Le Journal ne se prive pas de railler les catéchismes allégoriques et animés, véritable théâtre dont les jésuites sont les ridicules metteurs en scène, comme Racine le racontera plus tard et que les Port-Royalistes trouvent burlesques et choquants. C’est aussi une évocation de la vie à Port-Royal et des multiples miracles obtenus par la Sainte Epine. Anecdotes et bons mots ne manquent pas,
Le style de ce Journal, qui n’était pas destiné à être publié, est parfois négligé et obscur ; en outre, les questions qu’il traite sont loin de nous et souvent les noms qu’il cite ne nous parlent guère, d’autant que les patronymes sont généralement remplacés par le nom d’une terre et que la coutume veut que l’on désigne un évêque par la capitale de son diocèse. Les notes de Jean Lesaulnier, extrêmement abondantes et précises, levant toutes les obscurités, permettent au lecteur de suivre parfaitement le récit et de le remplacer dan son contexte.
Le mérite de l’ouvrage ne s’arrête pas là. Au Journal, Jean Lesaulnier a joint tous les documents en rapport avec Saint-Gilles, en particulier sa correspondance avec les religieuses, avec des prêtres, des évêques, mais également avec le célèbre physicien hollandaisChristian Huygens, ainsi que son éloge par Sainte-Marthe, les notices du nécrologe de Port-Royal et jusqu’à son épitaphe, également annotées avec la même précision érudite que le reste.

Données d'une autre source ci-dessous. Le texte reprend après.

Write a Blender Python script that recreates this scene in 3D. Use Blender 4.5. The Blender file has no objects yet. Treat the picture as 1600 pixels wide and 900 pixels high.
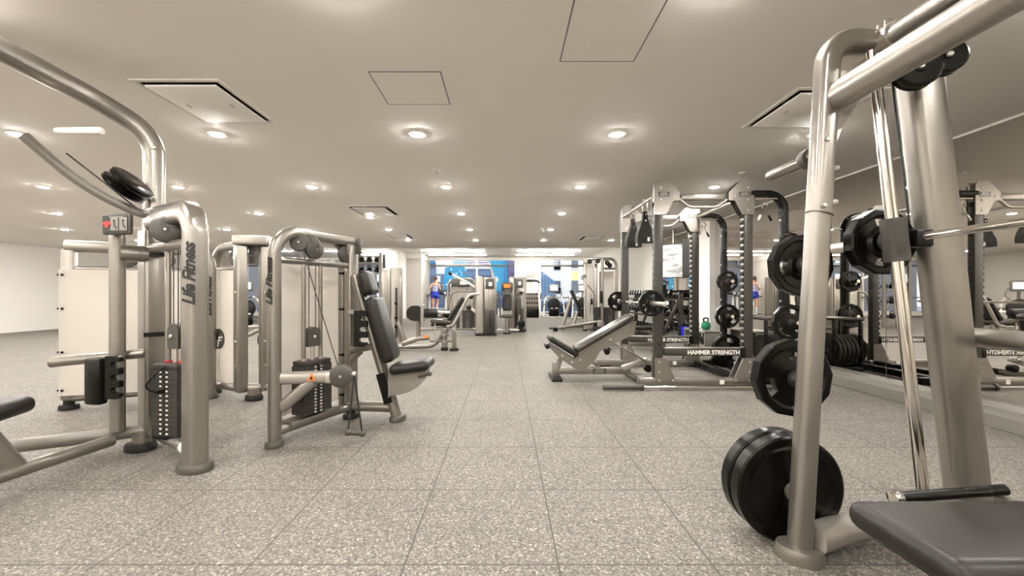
import bpy, bmesh, math, random
from math import pi, sin, cos, radians, sqrt, atan2
from mathutils import Vector as V, Matrix as M4
random.seed(7)
S = bpy.context.scene
COL = S.collection

# ------------------------------------------------------------------ materials
def new_mat(name):
    m = bpy.data.materials.new(name); m.use_nodes = True
    nt = m.node_tree
    return m, nt, nt.nodes['Principled BSDF']

def pmat(name, col, rough=.5, metal=0., spec=.5, coat=0., bump=0., bscale=200., var=0., vscale=6.):
    m, nt, b = new_mat(name)
    b.inputs['Base Color'].default_value = (*col, 1)
    b.inputs['Roughness'].default_value = rough
    b.inputs['Metallic'].default_value = metal
    b.inputs['Specular IOR Level'].default_value = spec
    b.inputs['Coat Weight'].default_value = coat
    b.inputs['Coat Roughness'].default_value = .12
    tc = nt.nodes.new('ShaderNodeTexCoord')
    if bump:
        n = nt.nodes.new('ShaderNodeTexNoise'); n.inputs['Scale'].default_value = bscale
        n.inputs['Detail'].default_value = 4
        bp = nt.nodes.new('ShaderNodeBump'); bp.inputs['Strength'].default_value = bump
        bp.inputs['Distance'].default_value = .002
        nt.links.new(tc.outputs['Object'], n.inputs['Vector'])
        nt.links.new(n.outputs['Fac'], bp.inputs['Height'])
        nt.links.new(bp.outputs['Normal'], b.inputs['Normal'])
    if var:
        n2 = nt.nodes.new('ShaderNodeTexNoise'); n2.inputs['Scale'].default_value = vscale
        n2.inputs['Detail'].default_value = 3
        mr = nt.nodes.new('ShaderNodeMapRange')
        mr.inputs['To Min'].default_value = max(0, rough - var); mr.inputs['To Max'].default_value = rough + var
        nt.links.new(tc.outputs['Object'], n2.inputs['Vector'])
        nt.links.new(n2.outputs['Fac'], mr.inputs['Value'])
        nt.links.new(mr.outputs['Result'], b.inputs['Roughness'])
    return m

def emat(name, col, strength):
    m, nt, b = new_mat(name)
    b.inputs['Base Color'].default_value = (*col, 1)
    b.inputs['Emission Color'].default_value = (*col, 1)
    b.inputs['Emission Strength'].default_value = strength
    return m

MT = {}
MT['silver'] = pmat('platinum_paint', (.275, .252, .222), .30, .75, .5, .25, var=.05)
MT['silver_light'] = pmat('light_silver_paint', (.39, .36, .32), .34, .65, .5, .15, var=.05)
MT['shroud'] = pmat('frosted_shroud', (.80, .755, .70), .32, 0, .5, .2, var=.06)
MT['grey_plastic'] = pmat('grey_plastic', (.055, .05, .042), .42, 0, .5, var=.05)
MT['mid_grey'] = pmat('mid_grey_paint', (.20, .183, .16), .4, .2, .5, var=.05)
MT['dark_post'] = pmat('charcoal_paint', (.042, .038, .032), .4, .15, .5, var=.05)
MT['black'] = pmat('black_paint', (.0045, .004, .0033), .28, 0, .22, .0, var=.05)
MT['rubber'] = pmat('black_rubber', (.0035, .0031, .0026), .24, 0, .22, .0, bump=.08, bscale=300)
MT['matt_rubber'] = pmat('matt_rubber', (.012, .0105, .009), .6, 0, .3, bump=.15, bscale=250)
MT['vinyl'] = pmat('black_vinyl', (.0125, .0108, .0088), .40, 0, .32, .0, bump=.15, bscale=180)
MT['vinyl_grey'] = pmat('worn_vinyl', (.035, .031, .025), .34, 0, .5, .2, bump=.15, bscale=180)
MT['stack'] = pmat('weight_stack_iron', (.034, .030, .025), .45, .2, .5, bump=.05)
MT['chrome'] = pmat('chrome', (.78, .74, .68), .12, 1)
MT['foot_grey'] = pmat('dark_foot_paint', (.085, .077, .066), .45, .2, var=.04)
MT['rod'] = pmat('dull_rod_steel', (.30, .275, .24), .25, .85)
MT['steel'] = pmat('brushed_steel', (.58, .54, .49), .3, .85, var=.06)
MT['white'] = pmat('white_plastic', (.83, .79, .73), .4)
MT['cream'] = pmat('cream_enamel', (.72, .68, .61), .35, .1)
MT['ink'] = pmat('black_ink', (.01, .009, .008), .5)
MT['red'] = pmat('red_plastic', (.45, .02, .015), .4)
MT['orange'] = pmat('orange_sticker', (.85, .22, .03), .5)
MT['yellow'] = pmat('yellow_panel', (.75, .5, .10), .6)
MT['blue'] = pmat('blue_plastic', (.01, .02, .55), .4)
MT['navy'] = pmat('navy_plastic', (.006, .022, .07), .45)
MT['green'] = pmat('green_enamel', (.01, .20, .10), .35)
MT['wall'] = pmat('wall_paint', (.80, .765, .71), .75, bump=.05, bscale=90)
MT['wall_white'] = pmat('white_wall_paint', (.85, .825, .78), .7, bump=.05, bscale=90)
MT['wall_grey'] = pmat('grey_wall_paint', (.55, .52, .48), .7, bump=.05, bscale=90)
MT['base'] = pmat('baseboard_paint', (.17, .156, .137), .5, var=.04)
MT['trim'] = pmat('white_trim', (.84, .80, .74), .45)
MT['void'] = pmat('recess_shade_black', (.035, .03, .025), .6)  # near-black colour carries the shade inside the vent gaps
MT['lens'] = emat('led_lens', (1, .972, .92), 28)
MT['strip'] = emat('strip_diffuser', (1, .97, .92), 10)
def screen_mat():
    m, nt, b = new_mat('pale_screen'); N = nt.nodes.new
    tc = N('ShaderNodeTexCoord'); w = N('ShaderNodeTexNoise'); w.inputs['Scale'].default_value = 3.5; w.inputs['Detail'].default_value = 5
    mp = N('ShaderNodeMapping'); mp.inputs['Scale'].default_value = (1, 1, 3)
    r = N('ShaderNodeValToRGB'); r.color_ramp.elements[0].color = (.17, .16, .145, 1); r.color_ramp.elements[0].position = .38
    r.color_ramp.elements[1].color = (.42, .405, .38, 1); r.color_ramp.elements[1].position = .55
    nt.links.new(tc.outputs['Object'], mp.inputs[0]); nt.links.new(mp.outputs[0], w.inputs['Vector']); nt.links.new(w.outputs['Fac'], r.inputs['Fac'])
    nt.links.new(r.outputs[0], b.inputs['Emission Color']); b.inputs['Emission Strength'].default_value = .8
    b.inputs['Base Color'].default_value = (.02, .02, .02, 1); b.inputs['Roughness'].default_value = .3
    return m
MT['screen_pale'] = screen_mat()
MT['screen_blue'] = emat('console_screen', (.42, .58, .78), .6)
MT['screen_red'] = emat('red_console_screen', (.8, .25, .15), .6)
MT['skin'] = pmat('skin', (.60, .33, .22), .5)
MT['hair'] = pmat('brown_hair', (.045, .014, .012), .5)
MT['shorts'] = pmat('blue_fabric', (.012, .03, .33), .8)
MT['sock'] = pmat('pale_knit', (.62, .66, .70), .8)
MT['teal'] = pmat('cyan_mural', (.004, .15, .26), .6)
MT['teal_dark'] = pmat('deep_blue_mural', (.0, .09, .19), .6)
MT['dark_glass'] = pmat('dark_window_glass', (.035, .05, .085), .15)
MT['slate'] = pmat('slate_mural', (.03, .05, .10), .5)
MT['violet'] = pmat('violet_mural', (.07, .045, .11), .6)
MT['lavender'] = pmat('lavender_panel', (.34, .30, .46), .6)
MT['facade_white'] = pmat('white_facade', (.40, .395, .38), .8)
MT['facade_grey'] = pmat('grey_facade', (.075, .075, .083), .8)
MT['facade_blue'] = pmat('blue_facade', (.05, .085, .15), .6)
MT['street'] = pmat('asphalt', (.16, .18, .21), .9, bump=.2, bscale=30)
MT['pattern_top'] = None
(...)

Enfin, une introduction de trente-cinq pages, qui constitue une biographie complète de Saint-Gilles et éclaire ce que le Journal ne peut dire, contribue à faire de ce livre une somme, dont la lecture est extrêmement enrichissante aussi bien pour les profanes que pour les spécialistes de Port-Royal et de l’histoire religieuse du XVIIe siècle.